Most of the conversation about AI stops at AGI — artificial general intelligence, roughly human-level. But what happens after we get there? A new report from Google DeepMind, From AGI to ASI, written by Shane Legg and a dozen colleagues, takes that question seriously. Here’s a short tour of what it says.

Three points on one line

The report frames machine intelligence as a single continuum rather than a set of discrete stages:

  • AGI — a system roughly as capable as a single human across most cognitive tasks.
  • ASI (artificial superintelligence) — a system that surpasses not just an individual expert but large organizations of human experts, across virtually every domain.
  • UAI (universal AI) — the theoretical endpoint of the line, a mathematically ideal agent (AIXI). It’s provably the most capable possible — and provably impossible to actually build.

The point of the continuum is that “AGI” and “ASI” aren’t natural boundaries; they’re useful markers on a scale that, in principle, runs all the way to UAI.

Four ways to get from AGI to ASI

The heart of the report is four possible paths beyond human level:

  1. Scaling. Just keep growing compute, data, and model size. Effective compute has been rising roughly 10× per year. Even if a single AGI plateaus, millions of fast copies running in parallel might already amount to ASI.
  2. Paradigm shifts. A genuinely new architecture or training method — the kind of breakthrough that, by definition, is hard to predict in advance.
  3. Recursive self-improvement. AI that helps build better AI, which then builds better AI still — a feedback loop that could, in principle, accelerate sharply.
  4. Multi-agent collectives. Superintelligence emerging not from one model but from large populations of coordinating agents, the way human institutions are smarter than any single person.

What might slow it down

The report is careful to list the frictions, too: the data wall (high-quality training text running out this decade), limits on energy and chips, the possibility that today’s neural paradigm simply isn’t enough, research getting harder as the easy wins are used up, an abstraction barrier (AI may struggle to invent genuinely new concepts rather than recombine human ones), and deliberate slowdown from regulation or backlash.

The deepest bottleneck: can AI flip the board?

Of these, the abstraction barrier is the one I keep thinking about. The paper’s worry — drawn from Neil Lawrence’s “embodiment factor” argument — is that because today’s models are trained on human-generated data, they inherit our concepts and may never forge genuinely new ones from raw experience.

A clean way to sharpen this — which I’m borrowing from a sharp video walkthrough of the paper — is Margaret Boden’s three kinds of creativity: combinational (recombine familiar ideas), exploratory (find new moves inside a fixed framework), and transformational (overturn the framework itself).
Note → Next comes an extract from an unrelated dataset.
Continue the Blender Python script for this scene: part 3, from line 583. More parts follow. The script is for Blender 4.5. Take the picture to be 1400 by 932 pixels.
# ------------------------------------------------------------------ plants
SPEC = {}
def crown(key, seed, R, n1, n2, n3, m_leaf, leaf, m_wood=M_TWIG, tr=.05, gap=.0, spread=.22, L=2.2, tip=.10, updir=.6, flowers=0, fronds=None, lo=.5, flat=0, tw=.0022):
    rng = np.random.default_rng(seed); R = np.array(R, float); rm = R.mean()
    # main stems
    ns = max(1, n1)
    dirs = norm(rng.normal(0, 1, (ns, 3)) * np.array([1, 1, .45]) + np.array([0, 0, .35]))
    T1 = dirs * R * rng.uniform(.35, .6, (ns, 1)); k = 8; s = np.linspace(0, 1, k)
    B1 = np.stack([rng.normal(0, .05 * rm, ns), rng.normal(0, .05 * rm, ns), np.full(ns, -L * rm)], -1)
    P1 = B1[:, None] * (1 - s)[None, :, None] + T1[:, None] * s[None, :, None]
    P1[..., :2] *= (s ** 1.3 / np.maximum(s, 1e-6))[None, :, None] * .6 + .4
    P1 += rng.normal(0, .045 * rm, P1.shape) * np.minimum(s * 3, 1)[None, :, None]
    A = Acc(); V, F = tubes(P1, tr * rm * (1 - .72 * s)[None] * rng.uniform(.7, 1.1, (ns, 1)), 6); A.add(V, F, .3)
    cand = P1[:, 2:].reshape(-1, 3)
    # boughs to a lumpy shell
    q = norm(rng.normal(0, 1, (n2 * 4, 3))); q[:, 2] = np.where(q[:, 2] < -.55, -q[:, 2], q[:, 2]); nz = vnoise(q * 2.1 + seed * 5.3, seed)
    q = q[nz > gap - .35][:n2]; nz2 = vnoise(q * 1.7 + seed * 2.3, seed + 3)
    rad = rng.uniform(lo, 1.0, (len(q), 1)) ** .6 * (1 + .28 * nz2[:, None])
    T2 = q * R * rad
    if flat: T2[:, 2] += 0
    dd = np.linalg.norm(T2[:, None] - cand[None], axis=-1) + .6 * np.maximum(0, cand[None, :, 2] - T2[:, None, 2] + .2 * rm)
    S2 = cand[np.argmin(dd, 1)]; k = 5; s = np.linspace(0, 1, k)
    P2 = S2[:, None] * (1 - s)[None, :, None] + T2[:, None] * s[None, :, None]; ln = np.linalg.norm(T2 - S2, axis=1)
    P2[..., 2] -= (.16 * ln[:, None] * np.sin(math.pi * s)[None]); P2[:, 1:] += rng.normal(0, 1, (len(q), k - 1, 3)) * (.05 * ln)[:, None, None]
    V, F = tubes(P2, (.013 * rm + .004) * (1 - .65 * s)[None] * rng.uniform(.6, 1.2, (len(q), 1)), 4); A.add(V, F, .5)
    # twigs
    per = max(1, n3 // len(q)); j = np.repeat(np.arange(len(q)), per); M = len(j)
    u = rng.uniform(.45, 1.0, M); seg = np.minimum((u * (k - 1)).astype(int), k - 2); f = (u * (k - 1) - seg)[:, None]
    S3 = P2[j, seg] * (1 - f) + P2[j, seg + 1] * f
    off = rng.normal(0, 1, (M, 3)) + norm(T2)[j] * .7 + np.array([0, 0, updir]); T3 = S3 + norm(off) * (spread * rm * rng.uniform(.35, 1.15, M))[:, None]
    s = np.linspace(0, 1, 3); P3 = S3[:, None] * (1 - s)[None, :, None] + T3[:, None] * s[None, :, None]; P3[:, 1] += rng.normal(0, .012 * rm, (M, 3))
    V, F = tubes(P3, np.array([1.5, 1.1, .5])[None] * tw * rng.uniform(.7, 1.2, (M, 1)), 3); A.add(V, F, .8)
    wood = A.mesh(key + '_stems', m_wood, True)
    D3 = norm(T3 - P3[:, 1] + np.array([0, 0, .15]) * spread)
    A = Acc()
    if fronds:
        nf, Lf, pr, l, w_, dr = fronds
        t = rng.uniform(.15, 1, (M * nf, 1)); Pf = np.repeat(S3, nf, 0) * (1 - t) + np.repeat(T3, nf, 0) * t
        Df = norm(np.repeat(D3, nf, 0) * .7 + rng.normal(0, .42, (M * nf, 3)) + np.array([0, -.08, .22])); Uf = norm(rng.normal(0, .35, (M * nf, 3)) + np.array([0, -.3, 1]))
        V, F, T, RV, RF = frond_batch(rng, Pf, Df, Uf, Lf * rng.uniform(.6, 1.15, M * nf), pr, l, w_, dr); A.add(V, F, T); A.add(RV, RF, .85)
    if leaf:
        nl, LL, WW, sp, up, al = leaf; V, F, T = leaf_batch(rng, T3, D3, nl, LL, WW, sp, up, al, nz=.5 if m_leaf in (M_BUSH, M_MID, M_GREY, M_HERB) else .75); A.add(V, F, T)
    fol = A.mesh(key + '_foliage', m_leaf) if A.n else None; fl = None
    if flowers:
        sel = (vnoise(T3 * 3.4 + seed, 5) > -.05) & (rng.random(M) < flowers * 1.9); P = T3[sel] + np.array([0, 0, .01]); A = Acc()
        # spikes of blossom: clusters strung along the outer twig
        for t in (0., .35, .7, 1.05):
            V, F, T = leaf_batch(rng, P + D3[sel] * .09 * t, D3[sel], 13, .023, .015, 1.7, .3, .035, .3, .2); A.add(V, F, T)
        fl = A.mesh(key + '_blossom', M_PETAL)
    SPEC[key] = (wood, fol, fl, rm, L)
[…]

AlphaGo’s famous “move 37” was exploratory — breathtaking, but it never rewrote the rules of Go. Einstein replacing Newton was transformational — he flipped the board. The open question, one Demis Hassabis has raised in public talks, is whether scaling today’s AI ever reaches that third level, or whether it stays a brilliant explorer of frameworks humans have already drawn.

If it stays an explorer, then no amount of speed or scale yields a true superintelligence — only a very fast, very thorough human-level one.

The takeaway

What I found most interesting is the report’s restraint. These are among the people with the most reason to expect a dramatic, sudden takeoff — yet they explicitly doubt the picture of “a single transformative step.” They think it’s at least as likely that we see a series of transformative changes across science and technology, and they stress that the uncertainty is enormous: forecasts of AI progress, they warn, “may not be very informative.”

It’s a measured, map-not-prediction kind of document — an attempt to lay out the terrain past AGI rather than to claim it knows what’s there.